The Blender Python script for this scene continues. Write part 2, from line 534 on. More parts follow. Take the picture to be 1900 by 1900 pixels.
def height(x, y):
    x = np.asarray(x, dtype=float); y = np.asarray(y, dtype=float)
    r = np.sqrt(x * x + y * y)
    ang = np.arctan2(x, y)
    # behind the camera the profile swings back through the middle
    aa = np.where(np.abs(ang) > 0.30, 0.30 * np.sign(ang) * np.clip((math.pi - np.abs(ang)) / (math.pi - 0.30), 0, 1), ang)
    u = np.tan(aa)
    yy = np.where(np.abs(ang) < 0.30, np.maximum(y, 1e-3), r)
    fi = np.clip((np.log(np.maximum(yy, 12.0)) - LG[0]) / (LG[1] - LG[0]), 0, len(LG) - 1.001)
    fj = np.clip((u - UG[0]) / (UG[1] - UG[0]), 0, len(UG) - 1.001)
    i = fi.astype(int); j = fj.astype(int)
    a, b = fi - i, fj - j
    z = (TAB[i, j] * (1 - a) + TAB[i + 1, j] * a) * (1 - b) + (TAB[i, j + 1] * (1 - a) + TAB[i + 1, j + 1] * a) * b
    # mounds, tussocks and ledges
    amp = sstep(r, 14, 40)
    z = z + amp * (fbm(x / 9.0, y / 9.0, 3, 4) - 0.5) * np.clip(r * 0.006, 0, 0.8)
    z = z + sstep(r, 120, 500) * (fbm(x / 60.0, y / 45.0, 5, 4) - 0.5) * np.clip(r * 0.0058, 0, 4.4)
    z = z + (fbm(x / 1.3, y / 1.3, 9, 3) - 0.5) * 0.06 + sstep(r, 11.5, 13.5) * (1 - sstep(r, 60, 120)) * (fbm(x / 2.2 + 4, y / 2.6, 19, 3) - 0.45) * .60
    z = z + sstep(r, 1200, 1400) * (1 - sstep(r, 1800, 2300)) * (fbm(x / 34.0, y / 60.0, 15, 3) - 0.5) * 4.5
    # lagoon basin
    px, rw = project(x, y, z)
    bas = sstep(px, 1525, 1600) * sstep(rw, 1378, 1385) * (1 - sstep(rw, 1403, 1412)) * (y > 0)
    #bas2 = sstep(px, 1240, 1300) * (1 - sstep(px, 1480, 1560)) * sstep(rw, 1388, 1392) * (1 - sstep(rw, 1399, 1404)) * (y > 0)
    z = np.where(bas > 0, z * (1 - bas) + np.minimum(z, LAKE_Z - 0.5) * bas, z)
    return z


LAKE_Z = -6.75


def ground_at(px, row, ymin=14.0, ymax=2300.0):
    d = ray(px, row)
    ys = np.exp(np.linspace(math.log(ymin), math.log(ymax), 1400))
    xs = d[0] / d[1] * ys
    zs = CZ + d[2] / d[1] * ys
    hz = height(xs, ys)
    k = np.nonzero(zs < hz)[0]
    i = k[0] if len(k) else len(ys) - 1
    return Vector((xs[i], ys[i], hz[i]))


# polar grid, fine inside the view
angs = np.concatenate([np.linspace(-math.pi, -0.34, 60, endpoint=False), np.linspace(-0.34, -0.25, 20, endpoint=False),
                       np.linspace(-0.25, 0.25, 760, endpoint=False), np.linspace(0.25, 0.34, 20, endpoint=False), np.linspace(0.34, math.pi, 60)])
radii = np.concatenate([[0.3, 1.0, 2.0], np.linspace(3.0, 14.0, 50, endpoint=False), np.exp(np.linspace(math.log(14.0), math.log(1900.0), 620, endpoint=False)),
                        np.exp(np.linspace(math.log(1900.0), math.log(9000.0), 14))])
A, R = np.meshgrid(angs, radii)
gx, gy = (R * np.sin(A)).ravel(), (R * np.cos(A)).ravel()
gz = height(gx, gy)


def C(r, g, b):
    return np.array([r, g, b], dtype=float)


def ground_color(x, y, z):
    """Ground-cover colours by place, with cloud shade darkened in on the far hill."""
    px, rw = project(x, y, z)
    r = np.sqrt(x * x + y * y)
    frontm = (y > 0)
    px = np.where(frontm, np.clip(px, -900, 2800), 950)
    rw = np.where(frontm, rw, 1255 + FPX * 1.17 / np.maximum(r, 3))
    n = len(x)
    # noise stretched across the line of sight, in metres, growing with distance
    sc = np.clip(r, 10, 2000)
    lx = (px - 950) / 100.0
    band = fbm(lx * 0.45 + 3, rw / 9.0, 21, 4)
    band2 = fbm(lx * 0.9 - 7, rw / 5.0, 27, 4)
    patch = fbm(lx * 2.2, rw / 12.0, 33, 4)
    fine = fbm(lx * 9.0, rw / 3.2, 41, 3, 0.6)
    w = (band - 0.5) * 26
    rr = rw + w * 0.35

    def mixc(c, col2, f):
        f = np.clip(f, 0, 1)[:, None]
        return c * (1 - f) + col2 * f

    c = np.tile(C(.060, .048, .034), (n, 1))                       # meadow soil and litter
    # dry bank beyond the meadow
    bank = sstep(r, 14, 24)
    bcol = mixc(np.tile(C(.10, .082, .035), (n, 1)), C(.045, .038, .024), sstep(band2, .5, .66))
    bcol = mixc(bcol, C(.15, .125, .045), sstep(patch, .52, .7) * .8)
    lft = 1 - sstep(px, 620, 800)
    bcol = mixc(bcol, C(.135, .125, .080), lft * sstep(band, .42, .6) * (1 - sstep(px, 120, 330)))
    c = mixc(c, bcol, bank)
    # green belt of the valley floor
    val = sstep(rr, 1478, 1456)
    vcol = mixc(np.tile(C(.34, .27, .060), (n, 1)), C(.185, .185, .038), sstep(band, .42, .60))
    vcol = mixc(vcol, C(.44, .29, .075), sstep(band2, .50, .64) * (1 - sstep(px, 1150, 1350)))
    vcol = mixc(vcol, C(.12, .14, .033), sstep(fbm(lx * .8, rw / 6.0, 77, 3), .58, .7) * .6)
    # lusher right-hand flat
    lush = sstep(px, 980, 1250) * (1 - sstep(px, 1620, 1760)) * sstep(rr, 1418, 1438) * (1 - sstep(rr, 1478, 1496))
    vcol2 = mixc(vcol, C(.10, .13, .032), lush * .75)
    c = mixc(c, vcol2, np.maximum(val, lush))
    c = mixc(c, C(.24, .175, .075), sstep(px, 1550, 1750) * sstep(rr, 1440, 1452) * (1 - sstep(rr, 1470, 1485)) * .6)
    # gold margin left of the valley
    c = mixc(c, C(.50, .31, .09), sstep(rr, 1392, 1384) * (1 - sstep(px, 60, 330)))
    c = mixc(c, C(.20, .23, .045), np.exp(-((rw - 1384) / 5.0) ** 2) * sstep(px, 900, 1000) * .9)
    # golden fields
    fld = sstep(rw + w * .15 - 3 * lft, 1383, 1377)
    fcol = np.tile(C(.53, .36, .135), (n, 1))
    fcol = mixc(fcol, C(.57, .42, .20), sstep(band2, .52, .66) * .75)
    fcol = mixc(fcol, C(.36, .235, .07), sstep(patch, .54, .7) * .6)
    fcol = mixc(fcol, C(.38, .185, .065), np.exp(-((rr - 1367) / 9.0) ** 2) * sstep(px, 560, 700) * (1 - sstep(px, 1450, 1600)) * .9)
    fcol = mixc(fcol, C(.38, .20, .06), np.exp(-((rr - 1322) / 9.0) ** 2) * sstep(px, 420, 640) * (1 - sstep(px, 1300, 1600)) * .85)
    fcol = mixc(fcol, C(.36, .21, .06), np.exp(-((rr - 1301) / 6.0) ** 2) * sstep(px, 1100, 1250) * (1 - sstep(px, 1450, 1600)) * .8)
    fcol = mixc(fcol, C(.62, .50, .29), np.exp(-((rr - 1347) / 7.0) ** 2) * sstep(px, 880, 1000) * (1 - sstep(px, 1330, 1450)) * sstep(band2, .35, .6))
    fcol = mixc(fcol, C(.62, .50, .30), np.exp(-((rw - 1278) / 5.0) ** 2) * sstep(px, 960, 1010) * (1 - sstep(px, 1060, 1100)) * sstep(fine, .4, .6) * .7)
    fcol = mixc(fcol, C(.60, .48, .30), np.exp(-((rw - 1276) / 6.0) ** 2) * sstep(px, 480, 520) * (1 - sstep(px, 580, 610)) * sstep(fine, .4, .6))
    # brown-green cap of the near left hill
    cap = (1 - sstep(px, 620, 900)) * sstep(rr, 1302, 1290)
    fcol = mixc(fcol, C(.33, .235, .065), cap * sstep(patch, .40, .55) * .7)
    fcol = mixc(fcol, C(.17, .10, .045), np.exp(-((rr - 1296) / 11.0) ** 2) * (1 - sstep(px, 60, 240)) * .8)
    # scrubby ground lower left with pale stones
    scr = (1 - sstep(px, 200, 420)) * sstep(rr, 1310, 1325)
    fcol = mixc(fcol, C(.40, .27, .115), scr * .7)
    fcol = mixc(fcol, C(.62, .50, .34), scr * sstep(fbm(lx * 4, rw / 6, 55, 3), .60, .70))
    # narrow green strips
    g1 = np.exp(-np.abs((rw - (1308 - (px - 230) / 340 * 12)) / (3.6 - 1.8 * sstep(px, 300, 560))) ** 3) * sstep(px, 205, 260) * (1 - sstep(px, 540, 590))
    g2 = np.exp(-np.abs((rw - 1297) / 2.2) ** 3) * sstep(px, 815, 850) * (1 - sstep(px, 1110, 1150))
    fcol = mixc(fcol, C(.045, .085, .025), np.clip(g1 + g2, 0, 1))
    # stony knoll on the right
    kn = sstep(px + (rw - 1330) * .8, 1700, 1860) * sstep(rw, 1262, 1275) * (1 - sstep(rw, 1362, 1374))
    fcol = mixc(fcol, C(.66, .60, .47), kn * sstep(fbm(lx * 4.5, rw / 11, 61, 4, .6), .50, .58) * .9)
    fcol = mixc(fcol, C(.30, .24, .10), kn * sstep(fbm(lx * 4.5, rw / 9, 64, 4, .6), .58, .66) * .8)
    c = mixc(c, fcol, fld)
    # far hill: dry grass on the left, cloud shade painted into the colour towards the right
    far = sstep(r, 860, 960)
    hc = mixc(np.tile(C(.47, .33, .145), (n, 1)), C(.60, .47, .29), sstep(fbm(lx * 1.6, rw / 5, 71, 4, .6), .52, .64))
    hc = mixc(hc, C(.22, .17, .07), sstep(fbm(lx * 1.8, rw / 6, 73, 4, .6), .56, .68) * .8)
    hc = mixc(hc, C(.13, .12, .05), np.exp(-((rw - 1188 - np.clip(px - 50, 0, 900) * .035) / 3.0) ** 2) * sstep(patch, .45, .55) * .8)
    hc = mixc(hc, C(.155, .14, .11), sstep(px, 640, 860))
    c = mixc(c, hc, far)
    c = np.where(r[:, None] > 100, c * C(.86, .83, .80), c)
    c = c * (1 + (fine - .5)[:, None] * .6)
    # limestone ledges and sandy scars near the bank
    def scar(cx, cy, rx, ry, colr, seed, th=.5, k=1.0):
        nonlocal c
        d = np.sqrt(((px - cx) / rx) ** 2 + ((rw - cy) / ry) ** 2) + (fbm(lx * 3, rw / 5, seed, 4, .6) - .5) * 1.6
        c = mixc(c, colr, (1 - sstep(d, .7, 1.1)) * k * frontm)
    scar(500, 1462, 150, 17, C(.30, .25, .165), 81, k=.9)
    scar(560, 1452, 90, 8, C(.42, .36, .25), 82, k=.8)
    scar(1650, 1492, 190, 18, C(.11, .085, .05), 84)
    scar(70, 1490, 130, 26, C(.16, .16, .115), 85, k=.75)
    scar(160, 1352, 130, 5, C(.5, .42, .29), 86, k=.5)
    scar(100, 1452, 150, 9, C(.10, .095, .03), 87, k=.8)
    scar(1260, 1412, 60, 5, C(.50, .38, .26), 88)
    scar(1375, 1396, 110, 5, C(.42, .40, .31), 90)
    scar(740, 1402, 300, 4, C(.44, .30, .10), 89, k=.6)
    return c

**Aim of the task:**
Begin with the first line of the listing and copy exactly through the line that contains "LAKE_Z = -6.75", please, keeping both ends and leaving out everything after.

**Exercise result:**
The Blender Python script for this scene continues. Write part 2, from line 534 on. More parts follow. Take the picture to be 1900 by 1900 pixels.
def height(x, y):
    x = np.asarray(x, dtype=float); y = np.asarray(y, dtype=float)
    r = np.sqrt(x * x + y * y)
    ang = np.arctan2(x, y)
    # behind the camera the profile swings back through the middle
    aa = np.where(np.abs(ang) > 0.30, 0.30 * np.sign(ang) * np.clip((math.pi - np.abs(ang)) / (math.pi - 0.30), 0, 1), ang)
    u = np.tan(aa)
    yy = np.where(np.abs(ang) < 0.30, np.maximum(y, 1e-3), r)
    fi = np.clip((np.log(np.maximum(yy, 12.0)) - LG[0]) / (LG[1] - LG[0]), 0, len(LG) - 1.001)
    fj = np.clip((u - UG[0]) / (UG[1] - UG[0]), 0, len(UG) - 1.001)
    i = fi.astype(int); j = fj.astype(int)
    a, b = fi - i, fj - j
    z = (TAB[i, j] * (1 - a) + TAB[i + 1, j] * a) * (1 - b) + (TAB[i, j + 1] * (1 - a) + TAB[i + 1, j + 1] * a) * b
    # mounds, tussocks and ledges
    amp = sstep(r, 14, 40)
    z = z + amp * (fbm(x / 9.0, y / 9.0, 3, 4) - 0.5) * np.clip(r * 0.006, 0, 0.8)
    z = z + sstep(r, 120, 500) * (fbm(x / 60.0, y / 45.0, 5, 4) - 0.5) * np.clip(r * 0.0058, 0, 4.4)
    z = z + (fbm(x / 1.3, y / 1.3, 9, 3) - 0.5) * 0.06 + sstep(r, 11.5, 13.5) * (1 - sstep(r, 60, 120)) * (fbm(x / 2.2 + 4, y / 2.6, 19, 3) - 0.45) * .60
    z = z + sstep(r, 1200, 1400) * (1 - sstep(r, 1800, 2300)) * (fbm(x / 34.0, y / 60.0, 15, 3) - 0.5) * 4.5
    # lagoon basin
    px, rw = project(x, y, z)
    bas = sstep(px, 1525, 1600) * sstep(rw, 1378, 1385) * (1 - sstep(rw, 1403, 1412)) * (y > 0)
    #bas2 = sstep(px, 1240, 1300) * (1 - sstep(px, 1480, 1560)) * sstep(rw, 1388, 1392) * (1 - sstep(rw, 1399, 1404)) * (y > 0)
    z = np.where(bas > 0, z * (1 - bas) + np.minimum(z, LAKE_Z - 0.5) * bas, z)
    return z


LAKE_Z = -6.75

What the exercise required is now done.